The basic problem is establishing an environmental claim to be false, Tonkinwise says. Sustainability is always a matter of degree, so “all environmental claims are going to be somewhat rubbery or political”. He says: “The point the public is not smart enough in getting at the moment is that you’re not going to be more sustainable by buying more sustainable products. You are going to be more sustainable by living more sustainably, and buying products is actually a very small percentage of that.

“You can buy a green washing powder and you can buy an energy-efficient, green-star-rated washing machine, but the most sustainable thing you can do is wash less.”

Consumers are now more environmentally aware – last year a GlobeScan survey of 23 countries, including Australia, showed 90 per cent of people knew they had to change their buying behaviour.
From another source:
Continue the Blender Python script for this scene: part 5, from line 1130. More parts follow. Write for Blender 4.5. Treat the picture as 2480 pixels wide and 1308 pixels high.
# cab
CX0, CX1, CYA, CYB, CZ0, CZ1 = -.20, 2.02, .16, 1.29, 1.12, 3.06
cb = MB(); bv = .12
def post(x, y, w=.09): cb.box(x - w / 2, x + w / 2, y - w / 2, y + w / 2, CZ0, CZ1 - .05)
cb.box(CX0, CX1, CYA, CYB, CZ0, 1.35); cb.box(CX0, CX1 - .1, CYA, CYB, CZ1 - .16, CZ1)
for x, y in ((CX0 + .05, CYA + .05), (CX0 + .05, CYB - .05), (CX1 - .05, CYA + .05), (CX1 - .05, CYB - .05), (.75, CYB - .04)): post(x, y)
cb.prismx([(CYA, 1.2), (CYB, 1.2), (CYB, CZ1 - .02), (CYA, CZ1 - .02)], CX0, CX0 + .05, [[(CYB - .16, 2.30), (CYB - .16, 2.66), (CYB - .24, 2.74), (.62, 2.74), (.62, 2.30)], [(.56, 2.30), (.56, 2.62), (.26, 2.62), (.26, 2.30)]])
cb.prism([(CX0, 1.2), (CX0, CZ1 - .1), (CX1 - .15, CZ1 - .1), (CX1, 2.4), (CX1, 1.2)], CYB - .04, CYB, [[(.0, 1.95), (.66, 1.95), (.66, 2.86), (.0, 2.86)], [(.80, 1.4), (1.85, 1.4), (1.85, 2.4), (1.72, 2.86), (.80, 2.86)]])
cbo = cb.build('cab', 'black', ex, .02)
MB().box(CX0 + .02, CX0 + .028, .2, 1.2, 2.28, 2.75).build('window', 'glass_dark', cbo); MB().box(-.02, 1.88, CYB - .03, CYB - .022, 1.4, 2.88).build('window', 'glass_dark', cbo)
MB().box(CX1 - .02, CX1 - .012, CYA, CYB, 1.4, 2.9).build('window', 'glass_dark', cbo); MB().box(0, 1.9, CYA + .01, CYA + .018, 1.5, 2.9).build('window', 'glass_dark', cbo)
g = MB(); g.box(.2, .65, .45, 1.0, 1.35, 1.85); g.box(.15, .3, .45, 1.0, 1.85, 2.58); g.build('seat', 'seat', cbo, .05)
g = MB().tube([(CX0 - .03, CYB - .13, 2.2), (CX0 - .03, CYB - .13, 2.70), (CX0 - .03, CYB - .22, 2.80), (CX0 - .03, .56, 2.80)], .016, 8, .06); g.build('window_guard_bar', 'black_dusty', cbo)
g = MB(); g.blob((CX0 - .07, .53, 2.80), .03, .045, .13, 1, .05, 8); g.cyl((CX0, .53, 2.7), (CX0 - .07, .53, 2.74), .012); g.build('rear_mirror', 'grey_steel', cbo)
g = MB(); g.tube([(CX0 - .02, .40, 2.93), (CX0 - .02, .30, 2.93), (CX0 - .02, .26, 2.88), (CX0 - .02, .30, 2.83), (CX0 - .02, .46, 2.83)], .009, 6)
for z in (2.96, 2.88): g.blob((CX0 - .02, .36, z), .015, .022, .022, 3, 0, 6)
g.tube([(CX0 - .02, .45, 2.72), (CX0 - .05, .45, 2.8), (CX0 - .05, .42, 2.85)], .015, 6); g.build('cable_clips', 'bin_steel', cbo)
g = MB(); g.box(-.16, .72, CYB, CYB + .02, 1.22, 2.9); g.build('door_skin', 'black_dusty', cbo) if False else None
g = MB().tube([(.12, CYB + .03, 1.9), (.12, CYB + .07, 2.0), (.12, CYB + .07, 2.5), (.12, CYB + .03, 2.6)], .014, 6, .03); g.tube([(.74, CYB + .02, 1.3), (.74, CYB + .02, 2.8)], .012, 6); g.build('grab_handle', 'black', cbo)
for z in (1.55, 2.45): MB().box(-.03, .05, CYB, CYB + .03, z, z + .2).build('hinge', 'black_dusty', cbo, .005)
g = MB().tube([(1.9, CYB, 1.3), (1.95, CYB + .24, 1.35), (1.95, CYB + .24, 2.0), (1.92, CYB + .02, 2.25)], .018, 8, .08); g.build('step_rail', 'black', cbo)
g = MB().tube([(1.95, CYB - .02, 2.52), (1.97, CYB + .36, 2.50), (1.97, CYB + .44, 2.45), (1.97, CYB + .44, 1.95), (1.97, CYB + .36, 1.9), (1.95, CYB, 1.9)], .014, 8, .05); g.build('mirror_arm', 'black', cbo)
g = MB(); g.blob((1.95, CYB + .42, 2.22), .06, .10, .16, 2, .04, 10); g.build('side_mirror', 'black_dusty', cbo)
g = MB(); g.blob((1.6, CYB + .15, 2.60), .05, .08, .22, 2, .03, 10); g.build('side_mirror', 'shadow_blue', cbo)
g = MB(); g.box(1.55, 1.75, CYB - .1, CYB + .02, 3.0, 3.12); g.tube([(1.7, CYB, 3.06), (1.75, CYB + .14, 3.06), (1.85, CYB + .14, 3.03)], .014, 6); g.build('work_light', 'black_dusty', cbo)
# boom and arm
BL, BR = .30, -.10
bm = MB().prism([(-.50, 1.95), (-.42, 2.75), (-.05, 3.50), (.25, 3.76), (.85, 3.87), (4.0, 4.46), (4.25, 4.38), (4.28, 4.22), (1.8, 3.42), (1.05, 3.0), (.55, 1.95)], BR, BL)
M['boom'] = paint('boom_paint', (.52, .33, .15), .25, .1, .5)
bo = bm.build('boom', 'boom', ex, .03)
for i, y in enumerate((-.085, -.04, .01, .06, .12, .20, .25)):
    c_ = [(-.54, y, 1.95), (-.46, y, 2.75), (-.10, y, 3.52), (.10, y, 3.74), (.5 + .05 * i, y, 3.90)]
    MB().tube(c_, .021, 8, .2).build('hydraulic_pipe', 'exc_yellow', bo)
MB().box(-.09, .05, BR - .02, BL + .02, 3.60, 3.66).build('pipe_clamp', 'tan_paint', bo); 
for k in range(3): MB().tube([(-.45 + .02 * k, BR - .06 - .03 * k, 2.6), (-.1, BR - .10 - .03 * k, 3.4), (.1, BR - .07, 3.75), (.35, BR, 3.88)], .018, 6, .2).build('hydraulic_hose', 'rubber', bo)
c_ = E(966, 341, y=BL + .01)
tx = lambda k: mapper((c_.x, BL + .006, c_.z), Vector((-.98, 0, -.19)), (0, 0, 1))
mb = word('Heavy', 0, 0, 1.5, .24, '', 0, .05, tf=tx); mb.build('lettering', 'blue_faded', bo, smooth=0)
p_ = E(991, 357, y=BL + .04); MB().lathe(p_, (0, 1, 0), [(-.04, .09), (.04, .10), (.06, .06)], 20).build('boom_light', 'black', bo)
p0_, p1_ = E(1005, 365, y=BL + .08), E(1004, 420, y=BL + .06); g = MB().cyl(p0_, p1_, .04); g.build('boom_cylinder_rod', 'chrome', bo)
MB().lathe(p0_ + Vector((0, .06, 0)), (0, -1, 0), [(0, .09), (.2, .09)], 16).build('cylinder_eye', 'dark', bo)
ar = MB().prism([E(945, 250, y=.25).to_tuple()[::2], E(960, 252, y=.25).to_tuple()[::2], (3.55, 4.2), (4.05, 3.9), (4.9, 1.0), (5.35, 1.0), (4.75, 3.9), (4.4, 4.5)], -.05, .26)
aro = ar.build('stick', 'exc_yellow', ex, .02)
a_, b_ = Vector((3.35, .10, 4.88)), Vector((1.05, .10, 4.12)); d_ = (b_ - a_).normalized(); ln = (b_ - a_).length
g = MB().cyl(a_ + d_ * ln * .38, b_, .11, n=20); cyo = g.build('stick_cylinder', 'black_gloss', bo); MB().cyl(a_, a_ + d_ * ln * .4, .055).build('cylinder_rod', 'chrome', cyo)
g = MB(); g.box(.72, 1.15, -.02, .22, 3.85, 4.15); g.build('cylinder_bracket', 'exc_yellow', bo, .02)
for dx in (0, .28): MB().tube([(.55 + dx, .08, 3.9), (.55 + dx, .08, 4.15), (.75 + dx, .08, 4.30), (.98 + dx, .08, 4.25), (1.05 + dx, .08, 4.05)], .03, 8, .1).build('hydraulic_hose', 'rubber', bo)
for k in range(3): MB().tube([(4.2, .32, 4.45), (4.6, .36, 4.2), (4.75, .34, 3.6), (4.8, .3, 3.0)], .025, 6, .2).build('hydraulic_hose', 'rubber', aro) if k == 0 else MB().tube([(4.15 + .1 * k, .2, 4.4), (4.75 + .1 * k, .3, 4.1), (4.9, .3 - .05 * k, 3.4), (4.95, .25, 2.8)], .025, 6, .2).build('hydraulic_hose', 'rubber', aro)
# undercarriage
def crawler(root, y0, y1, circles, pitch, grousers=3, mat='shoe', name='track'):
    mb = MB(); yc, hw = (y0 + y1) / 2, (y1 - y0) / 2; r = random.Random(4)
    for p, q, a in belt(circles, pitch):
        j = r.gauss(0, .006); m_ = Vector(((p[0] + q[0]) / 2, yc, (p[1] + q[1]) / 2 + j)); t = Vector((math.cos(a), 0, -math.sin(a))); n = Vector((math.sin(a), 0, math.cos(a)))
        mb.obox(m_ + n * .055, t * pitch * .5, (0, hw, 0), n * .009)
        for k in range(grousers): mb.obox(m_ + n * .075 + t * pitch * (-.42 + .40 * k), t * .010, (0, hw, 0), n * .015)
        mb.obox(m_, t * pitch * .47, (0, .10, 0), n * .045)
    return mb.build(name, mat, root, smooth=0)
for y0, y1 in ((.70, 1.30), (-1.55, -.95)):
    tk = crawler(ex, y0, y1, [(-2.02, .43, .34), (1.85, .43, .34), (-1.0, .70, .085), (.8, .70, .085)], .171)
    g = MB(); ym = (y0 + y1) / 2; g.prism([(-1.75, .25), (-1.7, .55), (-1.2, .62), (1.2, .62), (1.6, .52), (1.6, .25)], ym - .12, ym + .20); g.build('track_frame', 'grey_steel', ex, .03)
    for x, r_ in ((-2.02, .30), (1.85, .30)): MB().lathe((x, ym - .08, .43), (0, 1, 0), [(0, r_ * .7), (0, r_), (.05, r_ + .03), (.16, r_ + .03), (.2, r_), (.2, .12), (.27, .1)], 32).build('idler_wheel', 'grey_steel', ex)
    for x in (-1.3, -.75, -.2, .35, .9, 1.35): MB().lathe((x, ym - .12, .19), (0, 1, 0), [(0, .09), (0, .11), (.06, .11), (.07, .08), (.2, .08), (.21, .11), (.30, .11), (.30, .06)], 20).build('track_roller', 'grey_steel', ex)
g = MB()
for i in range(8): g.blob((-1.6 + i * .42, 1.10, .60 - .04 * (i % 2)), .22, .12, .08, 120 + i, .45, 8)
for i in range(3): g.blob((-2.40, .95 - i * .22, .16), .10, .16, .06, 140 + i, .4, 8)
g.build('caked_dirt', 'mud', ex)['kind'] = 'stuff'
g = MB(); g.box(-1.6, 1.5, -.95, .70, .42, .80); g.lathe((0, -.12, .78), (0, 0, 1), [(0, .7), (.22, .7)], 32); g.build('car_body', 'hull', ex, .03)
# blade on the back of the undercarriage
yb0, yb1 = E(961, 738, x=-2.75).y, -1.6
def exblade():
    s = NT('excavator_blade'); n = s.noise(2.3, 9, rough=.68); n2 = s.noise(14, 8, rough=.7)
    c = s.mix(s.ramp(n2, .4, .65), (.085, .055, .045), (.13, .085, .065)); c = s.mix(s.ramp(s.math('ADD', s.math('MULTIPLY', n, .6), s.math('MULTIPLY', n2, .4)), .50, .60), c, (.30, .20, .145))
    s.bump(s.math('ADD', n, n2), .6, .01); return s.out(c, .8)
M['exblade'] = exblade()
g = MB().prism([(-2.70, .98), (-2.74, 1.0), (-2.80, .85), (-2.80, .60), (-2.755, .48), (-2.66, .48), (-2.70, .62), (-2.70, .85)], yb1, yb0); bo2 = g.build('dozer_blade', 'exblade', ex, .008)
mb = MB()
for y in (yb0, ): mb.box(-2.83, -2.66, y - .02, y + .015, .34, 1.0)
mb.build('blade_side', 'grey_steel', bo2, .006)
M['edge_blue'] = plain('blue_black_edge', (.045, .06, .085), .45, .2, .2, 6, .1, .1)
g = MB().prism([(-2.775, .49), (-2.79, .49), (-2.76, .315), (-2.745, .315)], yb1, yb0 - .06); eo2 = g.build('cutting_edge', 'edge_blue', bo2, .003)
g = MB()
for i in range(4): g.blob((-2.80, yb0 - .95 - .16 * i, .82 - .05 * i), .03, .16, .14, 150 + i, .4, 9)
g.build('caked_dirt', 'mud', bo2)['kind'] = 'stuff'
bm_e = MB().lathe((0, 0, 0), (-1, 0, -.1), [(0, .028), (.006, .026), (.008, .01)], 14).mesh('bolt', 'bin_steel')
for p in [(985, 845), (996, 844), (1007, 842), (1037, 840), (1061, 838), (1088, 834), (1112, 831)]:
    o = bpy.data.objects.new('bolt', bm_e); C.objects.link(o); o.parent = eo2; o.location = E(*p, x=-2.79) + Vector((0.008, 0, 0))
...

But their choices are overridden by confusion, convenience, cost and habit, says Kate Norris, the Australian Consumers Association’s sustainable consumption project officer. Companies’ misleading green claims exacerbate the problem, she says.

Consumers don’t know how to compare products, Norris says.

“If one product says environmentally friendly and another says sustainable or carbon-neutral, which one should they go for?”

Murray Hogarth, a strategy project leader with the environmental consultancy Ecos Corporation in Newtown, points to the Shell and Saab examples, but says: “None of this represents an argument for rejecting the greening of consumerism. It is just another battle to make sure the market gets it right.

“We want good companies with good products to be rewarded richly, and bad companies – laggards with bad products – to be really punished in the marketplace, because that’s what will drive change.”

The commission, Hogarth says, has the power to name, shame and prosecute. This needs to be supplemented by strengthened “commercial regulation”, with retailers such as Coles and Woolworths putting pressure on the companies in the supply chain to put a “carbon story” on the label of their products for consumers to make informed buying judgments.

He warns: “Nobody wants to see people making megabucks out of greenwashing with completely fraudulent products, but equally if we’re too perfectionist about it then a whole lot of players will think it’s all too hard.”